Australia is set to implement the most comprehensive reform of its anti-money laundering and counter-terrorism financing (AML/CTF) framework in a generation, with changes that will significantly expand regulatory oversight and shift the country’s entire approach to tackling financial crime.

The reforms, mentioned by Australia’s financial watchdog AUSTRAC CEO Brendan Thomas during the ACAMS Conference at The Assembly Australasia 2025, will expand AUSTRAC’s regulatory coverage from under 18,000 businesses to around 100,000, as so-called ‘tranche 2‘ entities — including real estate agents, lawyers, and accountants — are brought into the compliance regime.
“This is a momentous time for AML/CTF regulation,” said Thomas. “We’re about to embark on the most ambitious overhaul of Australia’s anti-money laundering laws in a generation… These reforms will enable us to be more effective in the fight against financial crime and the harm it causes Australia.”
Thomas mentioned that serious and organized crime is estimated to cost the country more than AU$68 billion ($42.2 billion) annually. AUSTRAC will now prioritize risks that span entire industries, with intervention strategies tailored for sector-specific threats. “We are shifting our regulatory approach from just looking at compliance to focus on outcomes and… the harms resulting from businesses failing to manage money laundering risks,” Thomas stated.
One example of the new strategy in action is AUSTRAC’s cryptocurrency Taskforce, established to oversee the growing number of crypto ATMs — which surged from 23 in 2019 to over 1,800 in 2025. The Taskforce uncovered that up to one in ten transactions may be linked to illicit activity, often involving victims over the age of 60. As a result, AUSTRAC has imposed stricter controls, including a AU$5,000 ($3,100) cash deposit limit and enhanced due diligence requirements.
AUSTRAC is also extending its focus to previously unregulated areas such as privately managed ATMs and cash-in-transit services. A recent investigation aided by AUSTRAC intelligence led to the arrest of four individuals involved in a AU$190 million ($118 million) laundering scheme using a security firm’s armored transport unit.
Collaboration remains central to AUSTRAC’s strategy. The agency’s Fintel Alliance — a partnership with major banks, digital currency exchanges, gambling operators, and law enforcement — will be expanded. Its new Collaborative Analytics Hub, used in a recent operation to analyze 50 million cash deposit data points, revealed criminal networks that are now facing enforcement actions.
AUSTRAC is also working with industry to co-develop the detailed ‘Rules’ accompanying the legislative reforms.
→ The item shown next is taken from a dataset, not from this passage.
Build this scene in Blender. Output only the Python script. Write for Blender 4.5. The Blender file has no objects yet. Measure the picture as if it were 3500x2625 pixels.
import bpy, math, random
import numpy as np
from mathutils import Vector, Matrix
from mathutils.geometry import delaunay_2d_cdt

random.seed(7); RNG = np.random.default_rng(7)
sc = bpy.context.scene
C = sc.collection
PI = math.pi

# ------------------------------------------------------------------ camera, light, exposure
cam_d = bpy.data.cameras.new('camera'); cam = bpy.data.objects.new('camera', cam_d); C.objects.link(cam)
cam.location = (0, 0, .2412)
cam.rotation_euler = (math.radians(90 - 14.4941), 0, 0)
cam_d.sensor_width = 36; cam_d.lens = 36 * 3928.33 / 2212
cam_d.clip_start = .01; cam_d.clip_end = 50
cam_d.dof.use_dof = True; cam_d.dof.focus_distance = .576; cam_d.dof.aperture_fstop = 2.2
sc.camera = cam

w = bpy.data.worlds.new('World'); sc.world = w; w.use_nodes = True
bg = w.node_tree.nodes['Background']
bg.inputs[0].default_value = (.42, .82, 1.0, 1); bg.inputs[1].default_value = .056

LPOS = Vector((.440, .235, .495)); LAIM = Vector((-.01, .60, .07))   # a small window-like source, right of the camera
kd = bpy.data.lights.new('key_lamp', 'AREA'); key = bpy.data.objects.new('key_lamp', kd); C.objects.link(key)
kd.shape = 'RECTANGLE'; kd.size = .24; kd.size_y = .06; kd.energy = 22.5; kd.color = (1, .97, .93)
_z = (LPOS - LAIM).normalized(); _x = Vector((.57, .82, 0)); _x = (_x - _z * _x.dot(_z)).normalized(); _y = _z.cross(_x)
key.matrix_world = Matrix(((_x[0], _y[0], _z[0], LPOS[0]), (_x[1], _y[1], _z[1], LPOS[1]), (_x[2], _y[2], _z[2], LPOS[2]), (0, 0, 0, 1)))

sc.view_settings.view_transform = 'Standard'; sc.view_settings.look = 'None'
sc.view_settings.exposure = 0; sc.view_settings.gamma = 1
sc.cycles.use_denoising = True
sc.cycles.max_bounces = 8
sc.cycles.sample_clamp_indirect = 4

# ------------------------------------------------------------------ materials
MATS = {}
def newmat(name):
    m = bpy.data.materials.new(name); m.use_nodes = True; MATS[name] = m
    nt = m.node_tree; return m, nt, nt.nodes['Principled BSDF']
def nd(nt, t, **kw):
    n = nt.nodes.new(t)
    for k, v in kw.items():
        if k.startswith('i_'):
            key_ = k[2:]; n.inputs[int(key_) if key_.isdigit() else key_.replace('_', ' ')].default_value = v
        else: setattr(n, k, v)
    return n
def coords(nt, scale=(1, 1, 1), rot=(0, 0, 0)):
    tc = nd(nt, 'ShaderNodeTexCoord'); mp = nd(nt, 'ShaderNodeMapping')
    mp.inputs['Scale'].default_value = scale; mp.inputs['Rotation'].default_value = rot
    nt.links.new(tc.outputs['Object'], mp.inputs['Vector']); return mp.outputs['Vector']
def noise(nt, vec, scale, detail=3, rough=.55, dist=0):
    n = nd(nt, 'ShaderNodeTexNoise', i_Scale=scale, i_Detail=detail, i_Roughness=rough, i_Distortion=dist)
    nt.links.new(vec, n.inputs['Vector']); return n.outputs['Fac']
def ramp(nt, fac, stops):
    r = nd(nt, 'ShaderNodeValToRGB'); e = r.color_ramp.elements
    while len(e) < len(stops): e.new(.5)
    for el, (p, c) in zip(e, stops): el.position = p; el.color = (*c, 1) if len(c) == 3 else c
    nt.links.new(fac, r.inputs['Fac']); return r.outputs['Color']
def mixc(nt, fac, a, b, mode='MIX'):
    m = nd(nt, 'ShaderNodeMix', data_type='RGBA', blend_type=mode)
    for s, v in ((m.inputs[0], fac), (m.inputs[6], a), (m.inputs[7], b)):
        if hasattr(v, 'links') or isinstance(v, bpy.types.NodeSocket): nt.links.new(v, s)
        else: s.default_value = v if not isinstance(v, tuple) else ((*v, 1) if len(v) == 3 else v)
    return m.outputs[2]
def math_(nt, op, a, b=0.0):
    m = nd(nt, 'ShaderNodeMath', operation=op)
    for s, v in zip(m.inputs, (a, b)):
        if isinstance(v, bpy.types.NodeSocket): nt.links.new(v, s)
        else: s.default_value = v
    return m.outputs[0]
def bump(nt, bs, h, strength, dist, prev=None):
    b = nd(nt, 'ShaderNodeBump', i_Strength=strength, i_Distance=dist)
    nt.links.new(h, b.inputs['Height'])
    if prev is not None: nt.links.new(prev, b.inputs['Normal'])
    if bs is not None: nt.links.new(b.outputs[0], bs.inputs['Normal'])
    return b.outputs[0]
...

These are expected to be finalized by August, ahead of the staged enforcement dates: March 31st, 2026, for tranche 1 entities and July 1st, 2026, for tranche 2.
“AML is a practice,” said Thomas. “We won’t be throwing the book at businesses who are trying to follow the law… But if a business is wilflully ignoring its obligation to enroll, they will be the focus of our enforcement efforts.”
As the pace and sophistication of financial crime accelerates — with criminals leveraging AI and online platforms — AUSTRAC’s evolution is aimed at ensuring Australia’s financial system remains resilient and secure.
“These historic reforms will help us close a number of gaps that organised crime is out to exploit,” Thomas concluded. “Together, we can deliver meaningful reform that will stamp out illegal activity and protect the Australian community from the harm it causes.”